The division bench of justices Til Prasad Shrestha and Nityananda Pandey asked why the case had been allowed to remain idle for so long. Even though the case was filed in April 2007, it has been gathering dust in the district police office ever since.
The case, filed in April 2007 by Tribhuvan Sah and others, named 113 individuals, including senior politicians such as then Madhesi Janadhikar Forum Nepal (MJF-Nepal) chief, Upendra Yadav, who is now Janata Samajbadi Party-Nepal chair, as defendants in the massacre. Others named included former lawmaker Baban Singh and several Madheshi leaders.
With this ruling, law enforcement is now legally bound to pursue the long-stalled Gaur investigation which successive governments have been ignoring for a long time. The victims have long been pressuring successive governments to investigate the perpetrators. They also ignored the recommendations from the National Human Rights Commission, which has implicated Yadav, among others.
The commission, in January 2023, recommended that the government probe Yadav among 129 others in connection with the Gaur massacre and take action if he is found guilty.
The constitutional rights watchdog concluded that the killings of more than two dozen people were well orchestrated and both the then MJF-Nepal and then CPN (Maoist) were aware of possible violence.
On March 21, 2007, as many as 27 individuals associated with the Maoists were brutally killed and another 115 were injured in the incident.

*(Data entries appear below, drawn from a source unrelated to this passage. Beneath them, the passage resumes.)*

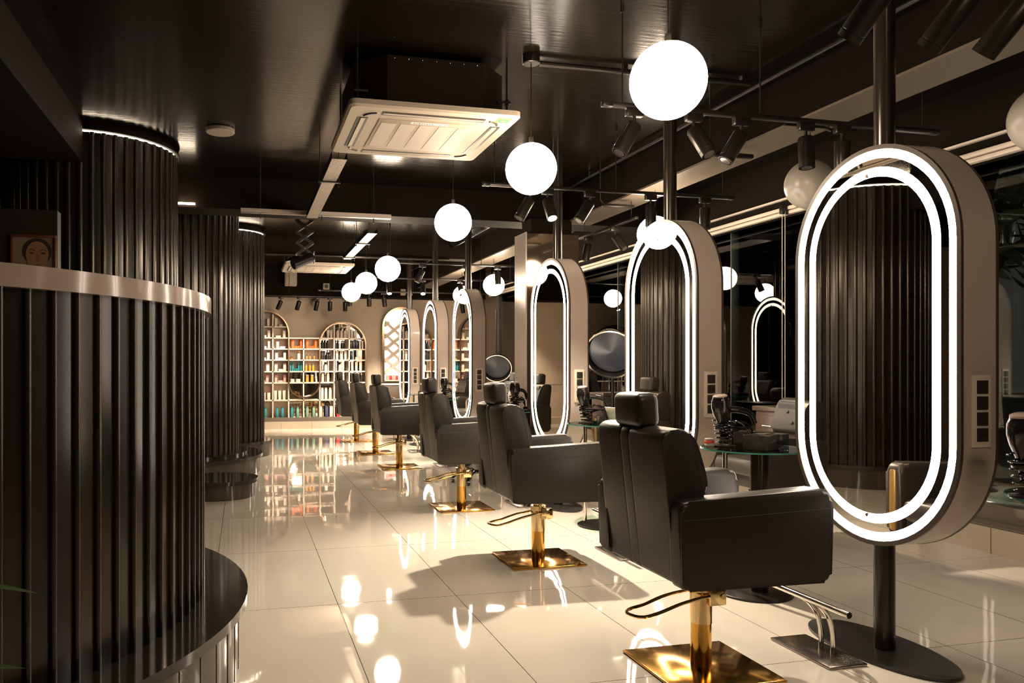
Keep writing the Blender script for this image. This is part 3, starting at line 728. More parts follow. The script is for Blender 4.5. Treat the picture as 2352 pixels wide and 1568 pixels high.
conduit([(3.40, 4.0, 2.60), (3.40, 3.98, 2.58), (3.20, 3.80, 2.53), (2.95, 3.8, 2.53)], .010, 'short bent black pipe hooked under the beam above the unlit globe')
# emergency tube fittings under the window-side beam
for (x, y, n) in ((3.02, 4.60, 'under the beam behind the nearest track'), (3.05, 6.3, 'above the second mirror by the window beam')):
    t = thing('black_batten', 'short black batten fitting ' + n, 'batten', (x, y, 2.56))
    b = nb(); bx(b, 0, .30, -.02, .02, 0, .03, .01); obj('batten_body', b, M_black, t)
    b = nb(); tube(b, [(.02, 0, .02), (-.02, 0, .06), (-.02, 0, CEIL - 2.56)], .006, 8); obj('hanger_rod', b, M_black, t)

# scissor-arm studio lamp
t = thing('scissor_arm_lamp', 'black scissor lattice arm with chrome bolts hanging from the far ceiling bay', 'hanging lamp', (.66, 8.75, CEIL))
b = nb(); bx(b, -.10, .10, -.05, .05, -.05, 0, .005); obj('ceiling_bracket', b, M_black, t)
zt = -.05; n = 4; hh = .125; ww = .085
for s in (-1, 1):
    for k in range(n):
        for q in (-1, 1):
            b = nb(); z0 = zt - k * hh; z1 = z0 - hh
            d = Vector((q * 2 * ww, 0, z1 - z0)); mid = Vector((0, s * .03 + q * .004, (z0 + z1) / 2))
            box(b, mid, (d.length + .02, .005, .028), (0, -math.atan2(d.z, d.x), 0)); obj('scissor_bar', b, M_black, t)
for (bxx, bz) in [(q * ww, zt - k * hh) for k in range(n + 1) for q in (-1, 1)] + [(0, zt - (k + .5) * hh) for k in range(n)]:
    b = nb(); cyl(b, (bxx, -.045, bz), (bxx, .045, bz), .011, seg=10); obj('pivot_bolt', b, M_chrome, t)
b = nb(); cyl(b, (.08, -.02, zt - n * hh - .03), (-.13, -.10, zt - n * hh - .13), .055, seg=24); hd = obj('lamp_head', b, M_black, t)
b = nb(); tube(b, [(.085 + .02, -.02 + .06 * math.cos(a), zt - n * hh - .03 + .07 * math.sin(a)) for a in [k * 2 * PI / 16 for k in range(16)]], .005, 6, True); obj('head_yoke', b, M_chrome, hd)
b = nb(); tube(b, [(-.2, -.06, zt - n * hh - .09), (-.02, -.08, zt - n * hh - .05), (.06, 0, zt - n * hh)], .006, 8); obj('handle', b, M_chrome, hd)

# wall speaker, sensors, dome camera
t = thing('wall_speaker', 'small white speaker hung below the far air conditioner by the bulkhead', 'speaker', (.845, 14.60, 2.62))
b = nb(); bx(b, -.11, .11, -.20, -.02, 0, .29, .02, 3); obj('speaker_box', b, M_white, t)
b = nb(); cyl(b, (0, -.199, .10), (0, -.206, .10), .075, seg=28); obj('speaker_cone', b, M_grille, t)
b = nb(); bx(b, -.03, .03, -.02, .02, .10, .20); obj('bracket', b, M_black, t)
t = thing('motion_sensor', 'small square white sensor with round dark eye on the bulkhead', 'sensor', (1.50, 14.62, 2.575))
b = nb(); bx(b, -.06, .06, -.05, 0, 0, .12, .01); obj('sensor_box', b, M_white, t)
b = nb(); cyl(b, (0, -.05, .06), (0, -.062, .06), .034, seg=20); obj('sensor_eye', b, M_slot, t)
t = thing('dome_camera', 'white dome security camera under the cross beam right of the third globe', 'camera', (2.555, 8.06, 2.95))
b = nb(); lathe(b, [(.07, 0), (.07, -.20), (.065, -.23)], 24); obj('camera_base', b, M_white, t)
b = nb(); sphere(b, (0, 0, -.24), .055, 24, 16); obj('camera_dome', b, M_white, t)
b = nb(); sphere(b, (1.34, 14.98, 2.36), .085, 28, 18); tag(obj('wall_globe_lamp', b, M_globeoff), 'small round white globe lamp on the back wall behind the hanging spotlights', 'wall lamp')
b = nb(); bx(b, 2.9, 3.0, 14.55, 14.62, 2.5, 2.62, .01); tag(obj('junction_box', b, M_white), 'small white junction box on the bulkhead above the last mirrors', 'junction box')

# ------------------------------------------------------------------ side tables and what stands on them
def side_table(x, y, label):
    t = thing('glass_side_table', label, 'side table', (x, y, 0), 0, 'round glass side tables')
    b = nb(); lathe(b, [(.258, .742), (.260, .744), (.260, .749), (.258, .751)], 64); tp = obj('glass_top', b, M_tglass, t)
    b = nb(); annulus(b, disc_outline(0, 0, .2615, 64), disc_outline(0, 0, .2595, 64), 'z', .7425, .7505); obj('glass_edge', b, M_tedge, tp)
    b = nb(); cyl(b, (.02, -.02, .012), (.02, -.02, .742), .045, seg=28); obj('column', b, M_plastic, t)
    b = nb(); cyl(b, (-.10, .10, .012), (-.10, .10, .742), .013, seg=16); cyl(b, (-.10, .10, .735), (-.10, .10, .742), .025, seg=16); obj('leg', b, M_chrome, t, label='chrome leg')
    b = nb(); lathe(b, [(.19, 0), (.19, .010), (.182, .014)], 48); obj('base_plate', b, M_black, t)
    return t
TY = [1.93, 3.56, 5.30, 7.02, 9.66, 11.33]
tl = ['round glass side table at the picture edge before the nearest mirror', 'round glass side table with black box, between the two nearest mirrors', 'round glass side table with slanted white card, behind the nearest chair headrest',
      'round glass side table between the third mirror and the clad column', 'round glass side table between the fourth and fifth mirrors', 'round glass side table between the fifth and sixth mirrors']
for k in range(6): side_table(2.68 if k == 0 else 2.575, TY[k], tl[k])
def dryer(x, y, z, rz, label, tall=False):
    t = thing('hair_dryer', label, 'hair dryer', (x, y, z), rz, 'hair dryers in coil holders')
    b = nb()
    lathe(b, [(.055, 0), (.055, .006), (.02, .012)], 24); cyl(b, (.045, 0, .005), (.045, 0, .13), .004, seg=8); obj('holder_base', b, M_black, t)
    b = nb(); n = 130; P = []
    turns = 5.5
    for i in range(n):
        u = i / (n - 1); a = 2 * PI * turns * u; P.append(((.034 + .022 * u) * math.cos(a), (.034 + .022 * u) * math.sin(a), .012 + .125 * u))
    tube(b, P, .0042, 8); obj('coil', b, M_plastic, t)
    Mx = Matrix.Translation((0, 0, .045)) @ Euler((R(6), R(-8), 0)).to_matrix().to_4x4()
    b = nb(); lathe(b, [(.020, 0), (.024, .04), (.031, .09), (.044, .13), (.049, .165), (.046, .20), (.036, .222)], 28, M=Mx); bd = obj('dryer_body', b, M_plastic, t)
    b = nb(); lathe(b, [(.037, .2215), (.036, .228), (.026, .232)], 24, M=Mx); obj('rear_cap', b, M_cap, bd)
    b = nb(); tube(b, smoothpts([(.03, 0, .195), (.09, 0, .19), (.14, 0, .17), (.165, 0, .12)], 6), [.018] * 6 + [.017] * 6 + [.014] * 7, 12); obj('handle', b, M_plastic, t)
    b = nb()
    for q in range(3): tube(b, smoothpts([(.165, 0, .12), (.10, -.03 - .01 * q, .10), (.0, -.06, .08 + .015 * q), (-.05, -.01, .10), (.0, .055, .09 + .01 * q), (.09, .04, .13), (.15, .02, .10 - .02 * q), (.17, .02, .02)], 6), .0045, 8)
    obj('cable', b, M_plastic, t)
    b = nb(); bx(b, .155, .185, .005, .035, .004, .03, .004); obj('plug', b, M_plastic, t)
    return t
dryer(2.475, 2.015, .751, -.3, 'black hair dryer in coil holder at the picture edge')
dryer(2.47, 3.66, .751, -.2, 'black hair dryer in coil holder beside the black box')
dryer(2.47, 5.38, .751, -.2, 'black hair dryer in coil holder beside the slanted white card')
dryer(2.50, 7.02, .751, .5, 'black hair dryer in coil holder left of the third mirror')
dryer(2.50, 9.68, .751, .5, 'black hair dryer in coil holder between the fourth and fifth mirrors')
t = thing('tissue_box', 'black marbled box with white tissue slit on the glass table beside the dryer', 'tissue box', (2.605, 3.50, .751), R(-62))
b = nb(); bx(b, -.065, .065, -.12, .12, 0, .075, .004); obj('box_body', b, mat('black_marble', (.05, .05, .047), .12, bscale=30, var=.8), t)
b = nb(); box(b, (0, 0, .077), (.03, .09, .008), None, .003); obj('tissue', b, M_cap, t)
b = nb(); bx(b, -.02, .02, -.015, .015, 0, .016, .003); bx(b, -.02, .02, -.015, .015, .030, .042, .003)
t = thing('product_tin', 'small striped tin beneath the dryer on the nearest full glass table', 'tin', (2.395, 3.68, .751))
lathe(b, [(.001, 0), (.001, .001)], 8); obj('tin_body', b, M_white, t)
b = nb(); bx(b, -.021, .021, -.016, .016, .016, .030, .003); obj('red_band', b, mat('red_print', (.55, .05, .03), .4), t)
b = nb(); box(b, (2.60, 5.20, .751 + .062), (.006, .115, .135), (0, R(-22), R(15)), .002); tag(obj('table_card', b, M_whiteb), 'slanted blank white card standing on the second glass table', 'card')
b = nb(); bx(b, 2.52, 2.66, 11.25, 11.36, .751, .80, .006); tag(obj('storage_box', b, M_plastic), 'small black box on the glass table between the fifth and sixth mirrors', 'box')
b = nb(); bx(b, 2.50, 2.70, 9.52, 9.62, .751, .79, .006); tag(obj('styling_tray', b, M_plastic), 'flat black tray with tools on the glass table past the fourth mirror', 'tray')

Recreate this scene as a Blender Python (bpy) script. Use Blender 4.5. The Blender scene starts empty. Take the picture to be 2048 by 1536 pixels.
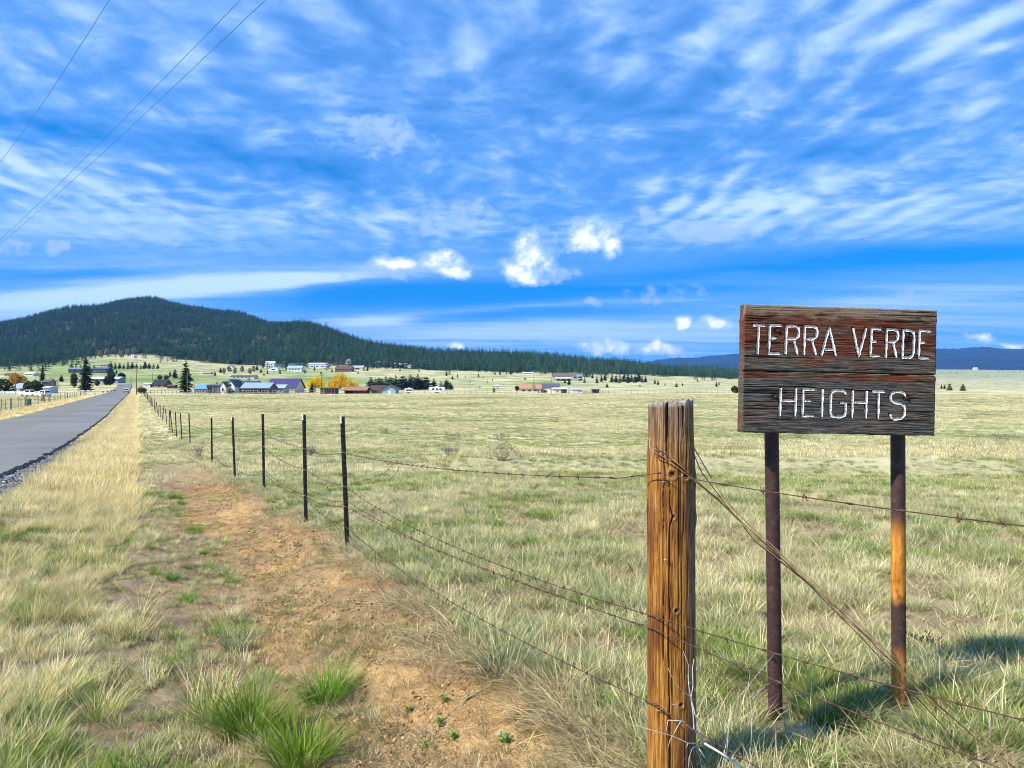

As neither party took an initiative to averting the violence, the commission has also decided to draw the attention of Pushpa Kamal Dahal, then Maoist chairperson; Prabhu Sah, then general secretary of the Madheshi Mukti Morcha of the Maoist party; Bindesh Yadav, Rautahat district chief of the then ‘People’s government’, the administrative wing of the Maoist party; and Upendra Yadav, the then MJF-Nepal chairman.
The commission had concluded that the investigation was delayed due to over politicisation of the incident which led the police and the district attorney to refrain from probing. “They should publicly commit not to repeating such heinous crimes in the future,” it had said.
The commission had also directed the government to take departmental actions against then Rautahat district police chief Yogeshwar Romkhami; then chief district officer Madhav Prasad Ojha; Superintendent of Police Ram Kumar Khanal; deputy superintendent of Armed Police Force Dharmananda Sapkota; and sub-inspector Kamakhya Narayan Singh. “If they are not in service, don’t give them an opportunity in future government service,” the commission had said.
The commission also directed the government to provide compensation of Rs300,000 to the families of each deceased and free treatment for the injured. Though the government was asked to report to the commission within three months whether or not its recommendations had been implemented, no successive government abided by it. It is their legal obligation to follow the commission’s directives.
The incident had happened as the Maoists insisted on holding their mass gathering at the Rice Mill area of Gaur where the MJF-Nepal had already booked a spot as the venue for its mass meet.
Several human rights organisations came to similar conclusions. In its report in April 2007, the Human Rights Watch remarked that there was no doubt that most, if not all, of the killings could have been prevented.
“On 21 March the MPRF [Forum] leadership allowed hundreds of its supporters to file into Gaur, armed with prepared bhaatas, knowing that if used, they could be lethal. It also cannot be excluded that MJF-N supporters were carrying firearms,” the report said. At the minimum, the MJF-Nepal supporters were prepared to use lethal weapons and did so, it added.
The Maoists’ move of organising a rally at the same time and place as the MJF-Nepal, as it had done in other locations, was provocative, the human rights organisation reported. “Its cadres also brought at least one weapon and at least one socket bomb to the rally,” the report added. “After its own stage had been attacked, the Maoists mounted a violent charge in the direction of participants of the MJF-N rally and vandalised its stage.”